Ruth realizes that no matter the hardship or bleak outlook for her own future she will continually call on her Heavenly Father in all times of need. Ruth was willing to follow the Lord in ventures of which she could not see the ending, by paths as yet untrodden, through perils unknown. She did this with courage knowing the Lord’s hand is guiding her and the Lord’s love supporting her.

Now we can live in faith with the same trust in our Heavenly Father to support us in an unknown future. We know that sorrow will follow us as part of our journey. Sorrow and loss remain in our lives as the consequences of sin that ever stand before us.  These hardships almost make you want to hibernate away and no longer face the things in life that can bring sorrow- as if you cannot bear anymore the pain that our callings in life bring.

Is this Naomi’s intent in insisting to be called Mara? It’s all that I can bear, I might as well just rename myself defeated and bitter, then it cannot get any worse than that.

Yet there is another way to deal with sorrow and loss and brokenness- there is the appeal to the Lord’s Mercy. We heard in the Introit: 4I sought the Lord, and he answered me and delivered me from all my fears. When the righteous cry for help, the Lord hears and delivers them out of all their troubles.

The Lord is merciful to us even as we are on a journey through hardships or famines in life. In hardships our faith helps us to see that we are not abandoned, we are not cursed.

The ten lepers could have felt that they were cursed in their affliction, but they asked the Lord for mercy nonetheless and they were healed. Jesus healed them and forgave them their sins.

The Lord’s mercy is so abundant that no matter how great our sins there is forgiveness.  No matter how great our sense of personal failure, we are blessed in Christ with an abundant forgiveness- as our Heavenly Father freely gives to His beloved children.

We heard this exact word of forgiveness in our Confession and Absolution at the start of the service. Through the mercy of Christ we have received full pardon for our sins- a new start to life. By his forgiveness and by his perfect love our fears are stilled. Our unknown future no longer scary but instead a privileged calling given to us by the Lord.

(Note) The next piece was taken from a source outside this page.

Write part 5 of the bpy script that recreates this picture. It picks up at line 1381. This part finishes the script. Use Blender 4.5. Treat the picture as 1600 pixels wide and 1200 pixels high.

Ruth experienced this same new start to life as her sins were forgiven and as she was rescued from a life of poverty by Boaz her kinsmen Redeemer.  This redemption from her bondage to poverty pointed to the eternal redemption the LORD has prepared for her. We hear from Matthew chapter 1: and Boaz the father of Obed by Ruth, and Obed the father of Jesse, and Jesse the father of David the king.

Ruth became the great grandmother of King David and in the fulness of time her name was included in the genealogy of our Lord Jesus Christ. Ruth a woman of Moabite descent who faced much sorrow and hardship and vulnerability now is remembered as a Godly woman of Israel who received  the Lord’s mercy in abundance, even to life everlasting.

 The Lord Jesus brings this same mercy to you. Go out in courage knowing your name is written in the book of life. Confess your faith with courage through the ministry of Christ Lutheran, confess your faith knowing that in the church you will always be with your people, the new Israel and the Lord Jesus will always be your God.  Live as a beloved child of our heavenly Father until the time when the Lord brings you to Himself. Amen.